Заметим, однако, что носившие достаточно сомнительный характер попытки отыскать конкретный прообраз Гартвига всё же предпринимались. Сразу после появления повести стали распространяться слухи о том, что таким прообразом является… добрый знакомый Трифонова, глубоко чтимый им человек – замечательный литературовед, философ, культуролог Георгий Дмитриевич Гачев. Поводом для кривотолков, исходивших от недоброжелателей автора повести, явилось внешнее сходство не самого существенного штриха биографии персонажа с полуторагодичным эпизодом биографии Гачева: временным уходом из НИИ и работой матросом на черноморском флоте. Сам Гачев, однако, решительно отказался принимать такие разговоры во внимание, позвонил Трифонову и дал новой повести высочайшую оценку, с благодарностью воспроизведенную писателем в дневнике[15]. Подобный поступок Георгия Дмитриевича вполне соответствовал общему складу характера этого учёного и человека, лишённого напыщенности, наделённого немалой долей самоиронии, не склонного навязывать другим людям свои взгляды и сознательно выбиравшего в качестве объектов исследования авторов, отличавшихся такой же мировоззренческой широтой и толерантностью: будь то благополучный советский прозаик Чингиз Айтматов (чьему творчеству посвящены обстоятельные работы Гачева 60-х -70-х годов), или дерзкий писатель-диссидент Андрей Синявский[16] (чьему роману «Спокойной ночи» посвящено проникновенное эссе Гачева конца 80-х)…
Но вернёмся к рассматриваемой теме. Каким бы недалёким порой ни казался трифоновский герой-переводчик, в иных случаях он способен проявлять немалую наблюдательность.
«Всё, друзья мои, благородно, прекрасно, любите красоту, взыскуйте града (Божьего – Е. Г.), а только вот – с любовью к ближнему как?»… Достаточно метко отражена в подобном риторическом вопросе Геннадия Сергеевича склонность Гартвига и его единомышленников к сочетанию энтузиазма религиозных поисков с поразительной забывчивостью по части соблюдения существеннейшей христианской нравственной заповеди. Вполне похожее сочетание взвинченной дидактики, исступлённой тяги к благочестию с заметной нехваткой доброты, терпимости, сочувствия по отношению к конкретным людям даёт о себе знать и в некоторых программных религиозно-диссидентских сочинениях 70-х годов: будь то «Отверзи ми двери» Ф. Светова, или «Семь дней творения» В. Максимова, или публицистика сборника «Из-под глыб».
А другие слова Геннадия Сергеевича свидетельствуют о том, что содержание его споров с Гартвигом отнюдь не исчерпывается проблемами религиозной жизни: «Я сам не люблю голубоглазых оптимистов и всегда смотрел и смотрю на мир, на людей критически, но такое отношение к окружающим, как у Гартвига – тайная насмешливость надо всем и вся, – приводит меня в ярость. Я становлюсь бешеным ортодоксом».

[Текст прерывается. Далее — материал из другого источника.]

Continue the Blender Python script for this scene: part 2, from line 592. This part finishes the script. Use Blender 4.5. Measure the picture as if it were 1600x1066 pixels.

На что намекает здесь словечко ортодокс? Вспомним, что в разговорной эзоповой речи интеллигенции «застойных» времён это слово зачастую означало: ортодоксальный коммунист. Соответственно, опираясь на такую лексическую деталь, вполне можно предположить, что ведётся в данном случае речь о спорах политических. А проще говоря – об отношении к советской власти.
Протест у Геннадия Сергеевича вызывает в данном случае такая характерная черта психологии «прогрессивного человечества», как оттенок желчного высокомерия, присутствовавший в обоснованных претензиях этой среды к советскому строю. Плодотворному диалогу с огромным количеством неангажированных, просвещённых, здравомыслящих людей, также настроенных вполне критически (как формулирует герой-переводчик) по отношению к власти, к окружающей действительности, подобные эмоции способствовать не могли.
Да и с проблемой конформизма не так уж всё просто. Проблема, разумеется, серьёзнейшая, но беды советского «застойного» общества ею далеко не исчерпывались. Тем меньше убеждает упорное стремление концентрироваться исключительно на развенчании конформизма, характерное для «прогрессивного человечества» (и совпадавшее с настроениями Солженицына, выразившимися в «Образованщине», в «Жить не по лжи»).